Facebook and Instagram appears to be coming back online as of 12:30 p.m. ET after a nationwide outage. Roughly 580,000 Facebook users and 92,000 Instagram users experienced issues, according to Down Detector. White House officials are monitoring the outage, according to the Wall Street Journal, which started just after 10:00 a.m. ET on Super Tuesday, as 15 American states hold primaries for the 2024 Presidential Election.
“We are recovering from an earlier outage impacting Facebook Login, and services are in the process of being restored,” said Meta on its status page. “We apologize for any inconvenience that this may have caused.
Meta reported major disruptions across its family of products on Tuesday morning. Facebook, Instagram, Messenger, and Threads all showed spikes in user-reported issues. Many users reported being logged out of their Facebook accounts, with no ability to sign back in. Gizmodo reporters also experienced the issue. There’s no indication this is because of a hack, according to White House officials, but the Biden administration is monitoring the situation.
“We are aware of the incident and at this time we are not aware of any specific election nexus or any specific malicious cyber activity,” a senior Cybersecurity and Infrastructure Security Agency official said during a press call.
The Super Tuesday outage seems to be recovering, though many voters get information about primary elections from Facebook and Instagram. Facebook offers “voting reminders” to its users, while Instagram has helped users register to vote since 2018.
Other apps, including YouTube and Google also showed spikes in outages on Tuesday morning. It’s unclear if these are related. Many users took to X, which was largely unaffected, to report their grievances with Meta’s outage. Facebook and Instagram were trending topics Tuesday morning with tens of thousands of posts on Elon Musk’s platform.
Meta’s status page showed all of its products with an “unknown” status at 11:35 a.m.

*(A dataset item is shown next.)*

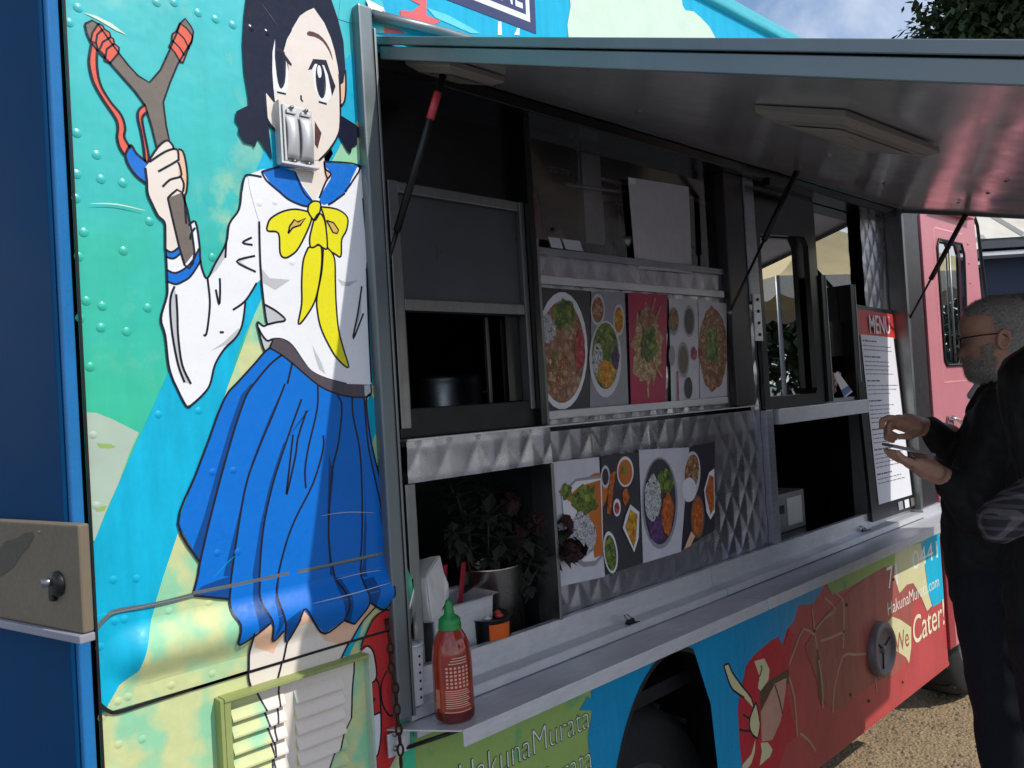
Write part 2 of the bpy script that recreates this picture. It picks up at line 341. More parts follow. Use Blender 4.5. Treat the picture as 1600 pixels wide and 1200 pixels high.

ET, roughly an hour and a half after the outage began.
Last year, there was another widespread outage affecting major social media applications, including Facebook and Instagram. These outages are typically resolved in less than 24 hours, and there is rarely a reason that comes to light. In that case, there was not a clear reason. However, hundreds of thousands of users were affected and couldn’t access their apps for roughly a day.
Gizmodo reached out to Meta for comment and will update the story when the company gets back to us.